Abstract

ABSTRACT It is usually forgotten that Olympic legacy is a prospective concept, a forward-thinking exercise. Preparing, implementing and delivering an Olympic bid takes more than a decade, a period during which healthy democracies tend to produce new local, regional and national governments, hence prompting changes in the direction of, and the priorities to be pursued through, the Games. This article looks at the 2012 Olympics – generally considered a ‘successful’ Games – through the lens of the urban regeneration of Stratford, where most of the Olympic structures were located. The Games were an almost exclusive Labour party affair until 2008: the election of a new London mayor and the Global Financial Crisis (GFC), combined with the ousting of the Labour national government in 2010, changed this situation.

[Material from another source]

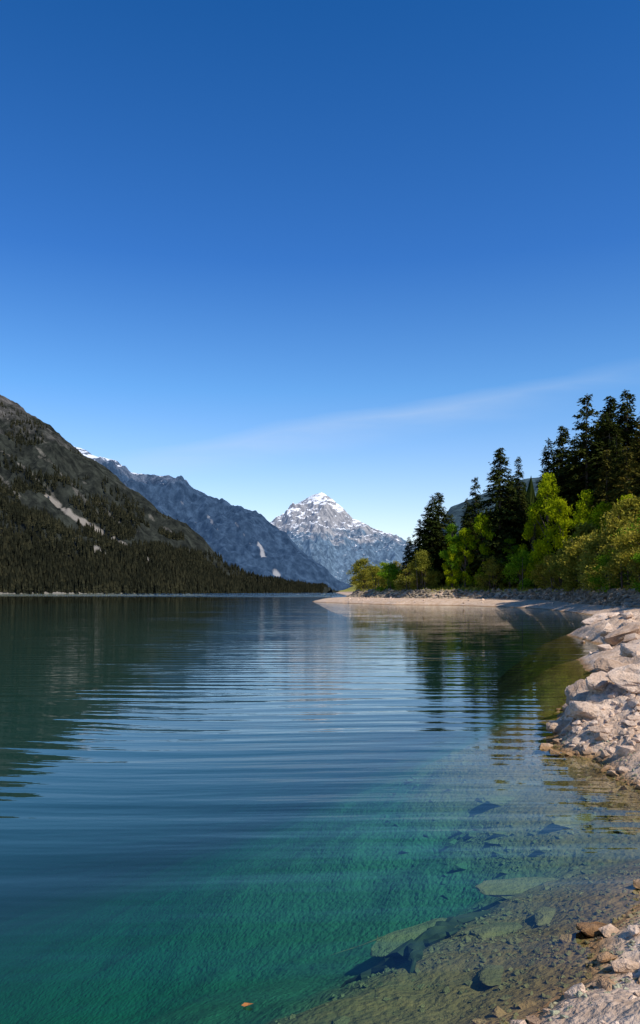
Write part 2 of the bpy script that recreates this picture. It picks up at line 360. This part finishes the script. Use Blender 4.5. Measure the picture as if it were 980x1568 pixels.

If Labour conceived and started implementing the Olympic project, it was a Conservative mayor and a Conservative-led coalition government that completed it. This work argues that the GFC was used by the new mayor of London and the new British government to focus on recouping government expenditures and prioritising market forces over the local community, hence (partially) derailing the urban regeneration legacy of the 2012 Olympics. While London 2012 demonstrates that the New Labour experience cannot be eradicated as the prosecution of Thatcherism by other means, it also confirms that Olympic legacies – urban regeneration in the specific case of this work – represent one of the biggest ‘known unknowns’ of sports mega-events.